Keluhan berbisnis SPBU ini bukan karena melonjaknya harga minyak mentah imbas memanasnya konflik geopolitik di Timur Tengah, melainkan kebijakan pajak dan berbagai aturan pemerintah daerah (Pemda) yang dinilai semakin memberatkan bisnis SPBU di Jakarta.
Ketua Hiswana Migas DPC DKI Jakarta, Syarief Hidayat mengungkapkan bahwa nilai Pajak Bumi dan Bangunan (PBB) dan biaya lainnya yang semakin besar menggerus margin bisnis pom bensin.
“Misal untuk SPBU di wilayah DKI Jakarta, dimana nilai PBB-nya besar dan terkait biaya-biaya lainnya yang relatif lebih besar,” ujar Syarief kepada CNBC Indonesia saat dihubungi, Senin (22/4/2024).
Selain itu, dia mengatakan beban Upah Minimum Regional (UMR) yang juga meningkat setiap tahunnya, biaya pajak reklame, biaya penggunaan air tanah, dan berbagai aturan lainnya turut menjadi beban untuk menjalankan bisnis pom bensin di setiap wilayah dengan perhitungan yang berbeda.
Dia mengungkapkan dengan meningkatnya beban tersebut setiap tahunnya, maka omzet yang paling ideal agar bisnis bisa untung minimal penjualan bensin atau Bahan Bakar Minyak (BBM) sekitar 20-30 ribu liter per hari.
“Saat ini memang beban SPBU dirasakan semakin besar, selain nilai PBB yang naik setiap tahun, begitu juga dengan beban UMR yang juga naik setiap tahun, kemudian ada biaya pajak reklame, biaya penggunaan air tanah, biaya-biaya perizinan yang terkait dengan izin genset, aturan-aturan atau izin terkait LH, mengenai, adalagi aturan SLF (Sertifikat Laik Fungsi), PBG dan banyak izin-izin yang dirasakan cukup memberatkan,” jelasnya.
Syarief menjelaskan bahkan margin BBM subsidi yang disediakan oleh SPBU PT Pertamina (Persero) hingga saat ini diklaim tidak mengalami kenaikan sejak delapan tahun yang lalu.
Sebagaimana dicontohkan Syarif, 70% kehadiran SPBU merupakan pelayanan publik untuk menyediakan kebutuhan BBM bagi masyarakat.
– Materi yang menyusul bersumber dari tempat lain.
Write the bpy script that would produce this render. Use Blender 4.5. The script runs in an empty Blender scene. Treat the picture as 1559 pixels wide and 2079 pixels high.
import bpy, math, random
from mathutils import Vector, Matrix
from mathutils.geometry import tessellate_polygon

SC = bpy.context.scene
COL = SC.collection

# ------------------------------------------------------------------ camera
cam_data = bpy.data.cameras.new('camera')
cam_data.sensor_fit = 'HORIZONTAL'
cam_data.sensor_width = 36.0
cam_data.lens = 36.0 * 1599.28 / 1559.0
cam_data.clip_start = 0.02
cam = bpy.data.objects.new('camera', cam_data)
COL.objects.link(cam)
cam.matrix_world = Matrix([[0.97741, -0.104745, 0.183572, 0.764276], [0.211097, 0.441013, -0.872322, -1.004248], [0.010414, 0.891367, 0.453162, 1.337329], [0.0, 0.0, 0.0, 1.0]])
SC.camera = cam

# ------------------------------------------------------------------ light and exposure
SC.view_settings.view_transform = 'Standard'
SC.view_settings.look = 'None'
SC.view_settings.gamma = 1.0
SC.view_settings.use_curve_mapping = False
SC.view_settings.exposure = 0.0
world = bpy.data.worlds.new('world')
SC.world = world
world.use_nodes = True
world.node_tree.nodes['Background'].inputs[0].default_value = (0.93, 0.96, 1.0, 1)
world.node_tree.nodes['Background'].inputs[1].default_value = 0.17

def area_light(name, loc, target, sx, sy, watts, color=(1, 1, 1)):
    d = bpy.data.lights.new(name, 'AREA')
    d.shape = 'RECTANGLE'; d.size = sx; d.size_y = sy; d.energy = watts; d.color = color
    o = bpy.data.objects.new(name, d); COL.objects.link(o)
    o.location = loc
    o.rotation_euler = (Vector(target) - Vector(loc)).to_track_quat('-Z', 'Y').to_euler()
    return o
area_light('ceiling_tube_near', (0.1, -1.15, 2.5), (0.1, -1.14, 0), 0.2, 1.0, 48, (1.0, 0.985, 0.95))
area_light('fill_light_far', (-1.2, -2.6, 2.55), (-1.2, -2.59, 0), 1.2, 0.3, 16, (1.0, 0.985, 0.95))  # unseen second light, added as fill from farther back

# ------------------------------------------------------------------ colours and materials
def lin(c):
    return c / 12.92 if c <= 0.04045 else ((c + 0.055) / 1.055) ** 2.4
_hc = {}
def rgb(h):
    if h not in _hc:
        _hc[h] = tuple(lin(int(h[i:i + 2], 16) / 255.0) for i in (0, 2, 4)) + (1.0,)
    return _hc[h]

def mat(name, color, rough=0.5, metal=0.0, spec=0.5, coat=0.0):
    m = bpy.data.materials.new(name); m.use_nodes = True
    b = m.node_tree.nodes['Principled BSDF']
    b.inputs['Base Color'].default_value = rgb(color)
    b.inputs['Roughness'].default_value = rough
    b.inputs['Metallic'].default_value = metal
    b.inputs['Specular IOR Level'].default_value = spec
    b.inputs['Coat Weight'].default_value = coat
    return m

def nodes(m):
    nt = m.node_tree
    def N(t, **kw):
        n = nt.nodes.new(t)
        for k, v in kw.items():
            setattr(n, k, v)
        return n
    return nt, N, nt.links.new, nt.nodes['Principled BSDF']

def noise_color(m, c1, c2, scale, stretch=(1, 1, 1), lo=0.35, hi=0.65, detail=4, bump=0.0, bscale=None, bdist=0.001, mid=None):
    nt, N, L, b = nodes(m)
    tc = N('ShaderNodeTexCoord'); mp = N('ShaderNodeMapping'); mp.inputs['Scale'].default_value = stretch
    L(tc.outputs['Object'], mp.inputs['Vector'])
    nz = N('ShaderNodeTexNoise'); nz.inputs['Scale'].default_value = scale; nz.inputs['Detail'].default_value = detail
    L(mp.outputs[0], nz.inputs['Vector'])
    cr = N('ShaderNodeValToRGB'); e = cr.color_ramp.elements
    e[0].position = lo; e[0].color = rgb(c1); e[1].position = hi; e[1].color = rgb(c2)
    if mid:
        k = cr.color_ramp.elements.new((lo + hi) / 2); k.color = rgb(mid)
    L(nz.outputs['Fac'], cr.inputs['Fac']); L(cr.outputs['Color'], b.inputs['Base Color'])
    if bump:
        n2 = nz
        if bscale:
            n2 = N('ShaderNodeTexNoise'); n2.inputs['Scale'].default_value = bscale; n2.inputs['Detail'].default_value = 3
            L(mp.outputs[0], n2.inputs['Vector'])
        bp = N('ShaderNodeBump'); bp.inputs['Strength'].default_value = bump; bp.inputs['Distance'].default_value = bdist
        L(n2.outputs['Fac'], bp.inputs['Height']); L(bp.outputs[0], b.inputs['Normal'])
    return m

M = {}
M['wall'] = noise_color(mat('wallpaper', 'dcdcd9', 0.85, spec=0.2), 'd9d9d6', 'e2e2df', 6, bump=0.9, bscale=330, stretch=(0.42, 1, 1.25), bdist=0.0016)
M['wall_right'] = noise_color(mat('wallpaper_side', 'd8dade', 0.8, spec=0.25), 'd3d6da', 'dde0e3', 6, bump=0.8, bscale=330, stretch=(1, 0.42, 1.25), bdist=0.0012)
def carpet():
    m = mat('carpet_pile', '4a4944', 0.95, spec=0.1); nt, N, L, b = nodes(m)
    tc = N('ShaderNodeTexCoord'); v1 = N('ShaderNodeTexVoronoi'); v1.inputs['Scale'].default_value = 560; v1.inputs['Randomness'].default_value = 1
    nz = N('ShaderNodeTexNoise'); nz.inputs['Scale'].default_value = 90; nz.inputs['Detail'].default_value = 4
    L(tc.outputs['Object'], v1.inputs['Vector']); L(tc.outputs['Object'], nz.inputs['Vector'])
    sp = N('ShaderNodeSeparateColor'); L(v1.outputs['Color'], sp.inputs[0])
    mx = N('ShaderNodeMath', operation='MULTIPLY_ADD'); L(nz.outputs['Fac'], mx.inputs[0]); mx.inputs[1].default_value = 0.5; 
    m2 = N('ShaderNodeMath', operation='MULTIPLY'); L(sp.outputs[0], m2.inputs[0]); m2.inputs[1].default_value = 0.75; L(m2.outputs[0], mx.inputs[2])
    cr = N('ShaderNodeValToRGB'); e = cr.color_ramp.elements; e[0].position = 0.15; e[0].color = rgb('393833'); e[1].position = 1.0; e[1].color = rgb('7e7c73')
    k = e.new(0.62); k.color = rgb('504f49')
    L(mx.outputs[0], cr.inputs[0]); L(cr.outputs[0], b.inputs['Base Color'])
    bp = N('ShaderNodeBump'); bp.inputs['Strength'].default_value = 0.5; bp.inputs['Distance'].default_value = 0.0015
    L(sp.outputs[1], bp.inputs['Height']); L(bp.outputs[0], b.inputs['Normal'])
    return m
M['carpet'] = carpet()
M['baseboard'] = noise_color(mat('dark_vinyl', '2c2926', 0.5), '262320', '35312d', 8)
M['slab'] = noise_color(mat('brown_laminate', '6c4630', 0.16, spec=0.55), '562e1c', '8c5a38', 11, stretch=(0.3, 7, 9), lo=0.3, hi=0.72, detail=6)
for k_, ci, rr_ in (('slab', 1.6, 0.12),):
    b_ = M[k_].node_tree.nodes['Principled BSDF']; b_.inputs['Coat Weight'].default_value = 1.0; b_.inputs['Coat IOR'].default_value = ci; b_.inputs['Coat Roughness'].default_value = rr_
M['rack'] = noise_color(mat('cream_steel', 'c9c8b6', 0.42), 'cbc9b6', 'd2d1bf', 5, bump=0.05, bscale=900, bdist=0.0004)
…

Sedangkan unsur bisnis murninya terhitung hanya sebesar 30%.
Dia mengungkapkan bila dibandingkan dengan bisnis mal yang terhitung 100%, bisnis SPBU dikenakan tarif perpajakan yang sama. Dengan begitu, bila terdapat kenaikan tarif pajak, bisnis SPBU merupakan bisnis yang banyak terdampak marginnya.
“Namun perhitungan tarif PBB, pajak reklame oleh Pemda kami dikenakan sama seperti usaha lain misalnya Mall, sedangkan bisnis usaha di Mall bisa dikatakan 100% murni bisnis. Apabila ada kenaikan tarif PBB atau Pajak reklame misalnya, mereka bisa menaikkan setiap saat,”
“Tidak demikian dengan bisnis BBM, dimana kenaikan harga harus ada persetujuan Pemerintah, sehingga demikian berpengaruh kepada margin yang diterima SPBU,” tandasnya.